Wednesday, 27 August 2014

How to manage effective meetings?

I was recently listening to an interview with Jason Fried, founder of 37 signals and co-author of the book Rework, and it really got me thinking about meetings.  He pointed out that everyone hates meetings, from the lowest workers right up to the top managers, and yet we keep having them.  There are many reasons to hate meetings but here are some of the top ones that I run into.
  1. Interrupts my most productive hours
  2. Often meetings are not relevant to me or my job
  3. Meeting content is relevant but not important enough to warrant a meeting
  4. Meeting leader has no clear goal
  5. Meeting leader cannot manage participants who slow progress
  6. Too many people
So after listening to Jason, I’m convinced that the problem isn’t just about making time in meetings effective.  It is also about reducing the number of meetings.

How can one minimize the number of meetings?  Here are some suggestions.
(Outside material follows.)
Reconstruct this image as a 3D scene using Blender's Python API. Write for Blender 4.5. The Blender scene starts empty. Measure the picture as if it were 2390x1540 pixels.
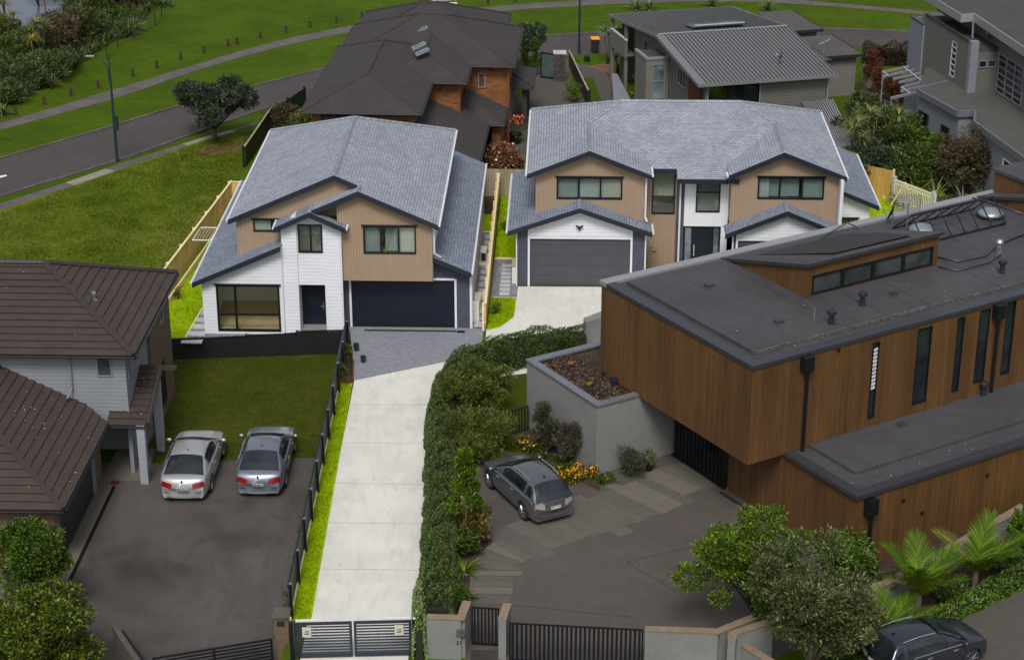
import bpy, math, random
import numpy as np
from math import radians, sin, cos, tan, pi, hypot, atan2, sqrt
from mathutils import Vector, Matrix
random.seed(7); RNG = np.random.default_rng(11)
C = bpy.context.scene.collection
# ---------------- camera, world, sun, exposure ----------------
TH = radians(23.0); FPX = 4523.0; HCAM = 35.9; CX, CY = 1195.0, 770.0
cam = bpy.data.cameras.new('camera'); camo = bpy.data.objects.new('camera', cam); C.objects.link(camo)
camo.location = (0, 0, HCAM); camo.rotation_euler = (radians(90) - TH, 0, 0)
cam.sensor_width = 36; cam.lens = 36 * FPX / 2390; cam.clip_start = 1; cam.clip_end = 4000
sc = bpy.context.scene; sc.camera = camo
wd = bpy.data.worlds.new('World'); sc.world = wd; wd.use_nodes = True
nt = wd.node_tree; sky = nt.nodes.new('ShaderNodeTexSky'); sky.sky_type = 'NISHITA'; sky.sun_disc = False
SUN_EL, SUN_AZ = 52, 186     # compass-like: azimuth measured clockwise from +Y
sky.sun_elevation = radians(SUN_EL); sky.sun_rotation = radians(SUN_AZ); sky.air_density = 1.4; sky.dust_density = 4.0; sky.ozone_density = 0.6
hsv = nt.nodes.new('ShaderNodeHueSaturation'); hsv.inputs['Saturation'].default_value = 0.45
nt.links.new(sky.outputs[0], hsv.inputs['Color']); nt.links.new(hsv.outputs[0], nt.nodes['Background'].inputs[0])
nt.nodes['Background'].inputs[1].default_value = 0.105
sl = bpy.data.lights.new('sun', 'SUN'); sl.energy = 2.0; sl.angle = radians(18); sl.color = (1.0, 0.97, 0.92)
so = bpy.data.objects.new('sun', sl); C.objects.link(so)
sd = Vector((sin(radians(SUN_AZ)) * cos(radians(SUN_EL)), cos(radians(SUN_AZ)) * cos(radians(SUN_EL)), sin(radians(SUN_EL))))
so.rotation_euler = (-sd).to_track_quat('-Z', 'Y').to_euler()
sc.view_settings.view_transform = 'Standard'; sc.view_settings.look = 'None'; sc.view_settings.gamma = 1
sc.view_settings.exposure = 0.0
# ---------------- pixel ray helpers (survey of the site from the photograph) ----------------
def P(x, y, z=0.0):
    u = (x - CX) / FPX; v = -(y - CY) / FPX
    dy = cos(TH) + v * sin(TH); dz = -sin(TH) + v * cos(TH); t = (z - HCAM) / dz
    return (u * t, dy * t, z)
class Fr:
    def __init__(s, o, deg): s.o = (o[0], o[1]); s.deg = deg; s.y = radians(deg)
    def W(s, u, w, z): return (s.o[0] + u * cos(s.y) - w * sin(s.y), s.o[1] + u * sin(s.y) + w * cos(s.y), z)
    def q(s, x, y, z):
        p = P(x, y, z); dx, dy = p[0] - s.o[0], p[1] - s.o[1]
        return (dx * cos(s.y) + dy * sin(s.y), -dx * sin(s.y) + dy * cos(s.y))
    def sub(s, u, w, d): p = s.W(u, w, 0); return Fr(p, s.deg + d)
WF = Fr((0, 0), 0)
# ---------------- mesh builder ----------------
def rootloc(o):
    l = Vector((0, 0, 0))
    while o is not None: l += o.location; o = o.parent
    return l
class MB:
    def __init__(s): s.v = []; s.f = []
    def face(s, pts): n = len(s.v); s.v += [tuple(p) for p in pts]; s.f.append(list(range(n, n + len(pts))))
    def add(s, vs, fs): n = len(s.v); s.v += [tuple(p) for p in vs]; s.f += [[i + n for i in f] for f in fs]
    def box(s, F, u0, u1, w0, w1, z0, z1):
        vs = [F.W(u, w, z) for z in (z0, z1) for w in (w0, w1) for u in (u0, u1)]
        s.add(vs, [[0, 2, 3, 1], [4, 5, 7, 6], [0, 1, 5, 4], [2, 6, 7, 3], [0, 4, 6, 2], [1, 3, 7, 5]]); return s
    def slab(s, pts, t):            # top polygon (ccw seen from above) given thickness downward
        n = len(pts); b = [(p[0], p[1], p[2] - t) for p in pts]
        s.add(list(pts) + b, [list(range(n)), list(range(2 * n - 1, n - 1, -1))] + [[i, n + i, n + (i + 1) % n, (i + 1) % n] for i in range(n)]); return s
    def prism(s, pts, vec):
        n = len(pts); b = [(p[0] + vec[0], p[1] + vec[1], p[2] + vec[2]) for p in pts]
        s.add(list(pts) + b, [list(range(n)), list(range(2 * n - 1, n - 1, -1))] + [[i, n + i, n + (i + 1) % n, (i + 1) % n] for i in range(n)]); return s
    def bar(s, a, b, wd, ht):       # rectangular bar between two points, wd horizontal, ht vertical, top at the points
        a = Vector(a); b = Vector(b); d = (b - a); h = Vector((-d.y, d.x, 0))
        h = h.normalized() * wd / 2 if h.length > 1e-6 else Vector((wd / 2, 0, 0))
        up = h.cross(d).normalized() * ht if d.length > 0 else Vector((0, 0, ht))
        if h.length and abs(d.z) < .98 * d.length: up = Vector((0, 0, ht))
        vs = [a - h, a + h, a + h - up, a - h - up, b - h, b + h, b + h - up, b - h - up]
        s.add(vs, [[0, 1, 2, 3], [7, 6, 5, 4], [0, 4, 5, 1], [1, 5, 6, 2], [2, 6, 7, 3], [3, 7, 4, 0]]); return s
    def tube(s, pts, r, n=8, cap=True):
        pts = [Vector(p) for p in pts]; k = len(pts); rs = r if isinstance(r, (list, tuple)) else [r] * k
        base = len(s.v); prev = None
        for i, p in enumerate(pts):
            d = (pts[min(i + 1, k - 1)] - pts[max(i - 1, 0)]).normalized()
            a = Vector((0, 0, 1)) if abs(d.z) < .9 else Vector((1, 0, 0))
            if prev is not None and prev.cross(d).length > 1e-3: a = prev
            x = d.cross(a).normalized(); yv = d.cross(x).normalized()
            if prev is None: prev = a
            for j in range(n):
                t = 2 * pi * j / n; s.v.append(tuple(p + (x * cos(t) + yv * sin(t)) * rs[i]))
        for i in range(k - 1):
            for j in range(n):
                a = base + i * n + j; b = base + i * n + (j + 1) % n; s.f.append([a, b, b + n, a + n])
        if cap: s.f.append([base + j for j in range(n)][::-1]); s.f.append([base + (k - 1) * n + j for j in range(n)])
        return s
    def lathe(s, c, prof, n=16):    # prof [(r,z)] relative to c
        base = len(s.v)
        for r, z in prof:
            for j in range(n): t = 2 * pi * j / n; s.v.append((c[0] + r * cos(t), c[1] + r * sin(t), c[2] + z))
        for i in range(len(prof) - 1):
            for j in range(n):
                a = base + i * n + j; b = base + i * n + (j + 1) % n; s.f.append([a, b, b + n, a + n])
        s.f.append([base + j for j in range(n)][::-1]); s.f.append([base + (len(prof) - 1) * n + j for j in range(n)]); return s
    def build(s, name, mat, parent=None, yaw=0, smooth=False, label=None, kind=None, cat=None, group=None, uv=True, bevel=0):
        me = bpy.data.meshes.new(name); L = rootloc(parent)
        vs = [(a - L.x, b - L.y, c - L.z) for a, b, c in s.v]
        me.from_pydata(vs, [], s.f); me.update()
        if uv and len(me.polygons) < 60000:
            ul = me.uv_layers.new(name='UVMap'); cy, sy = cos(radians(yaw)), sin(radians(yaw))
            V = me.vertices; d = ul.data
            for p in me.polygons:
                n = p.normal
                if abs(n.z) > .995: U = Vector((cy, sy, 0)); T = Vector((-sy, cy, 0))
                else: U = Vector((-n.y, n.x, 0)).normalized(); T = n.cross(U)
                for li in p.loop_indices:
                    co = V[me.loops[li].vertex_index].co + L; d[li].uv = (co.dot(U), co.dot(T))
        if smooth: me.polygons.foreach_set('use_smooth', [True] * len(me.polygons))
        if mat is not None: me.materials.append(mat)
        o = bpy.data.objects.new(name, me); C.objects.link(o)
        if parent is not None: o.parent = parent
        if bevel:
            m = o.modifiers.new('b', 'BEVEL'); m.width = bevel; m.segments = 2; m.limit_method = 'ANGLE'
        if label: o['label'] = label
        if kind: o['kind'] = kind
        if cat: o['category'] = cat
        if group: o['group'] = group
        return o
def empty(name, loc, label, cat, group=None, rz=0):
    o = bpy.data.objects.new(name, None); C.objects.link(o); o.location = loc; o.rotation_euler = (0, 0, rz)
    o['label'] = label; o['category'] = cat
    if group: o['group'] = group
    return o
def dup(root, loc=None, rz=None, label=None, name=None):
    def cp(o, par):
        c = o.copy(); C.objects.link(c); c.parent = par
        for ch in list(o.children): cp(ch, c)
        return c
    r = cp(root, None)
    if loc is not None: r.location = loc
    if rz is not None: r.rotation_euler = (0, 0, rz)
    if label: r['label'] = label
    return r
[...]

  1. Use passive communication technologies (eg email, message boards, wikis) that allow team members to respond at their own convenience.
  2. Have scheduled time for not checking any of these passive messages.   For example, no email will be checked from 10:30 to 2:30.  Companies could even go so far as have the email servers not deliver messages during those hours.  But what about urgent messages?  Ok, it happens (which is why we have phones) but with email, everything is urgent…which seems to also mean nothing is urgent.  Having some dead hours will teach employees how to work on other tasks and schedule *urgent* tasks at times when people are able to effectively deal with them.
  3. Have a “no talking, no meetings” morning every week (or month, or whatever works for your company).
  4. Reduce the number of people required to attend meetings.   If too many people are involved in a decision, there can be too much debate and decisions are often worse  since no one really has to take responsibility.
  5. Delegate decisions Bosses have lots of meetings so they can effectively use their time to make many decisions.  The problem is that while the boss’s time may be more effective, everyone who is in the meeting is less effective.  If leaders can delegate decisions, fewer meetings will be required.
  6. Each time you call a meeting, consider if it is possible to resolve the meeting’s goal using some other method such as a short one-on-one chat (and a chat is definitely different from a scheduled meeting).
  7. Stand up meetings I’m ashamed to admit that I have not tried one of these yet but short stand up meetings seem like a great way to eliminate the long sitting meetings that eat up everyone’s time.
And how does this make meetings effective?
  1. When meetings are rare, everyone’s mindset changes a bit to understand that meetings are important.  Time in meetings becomes important.
  2. By reducing meeting participants, it becomes much easier to make decisions.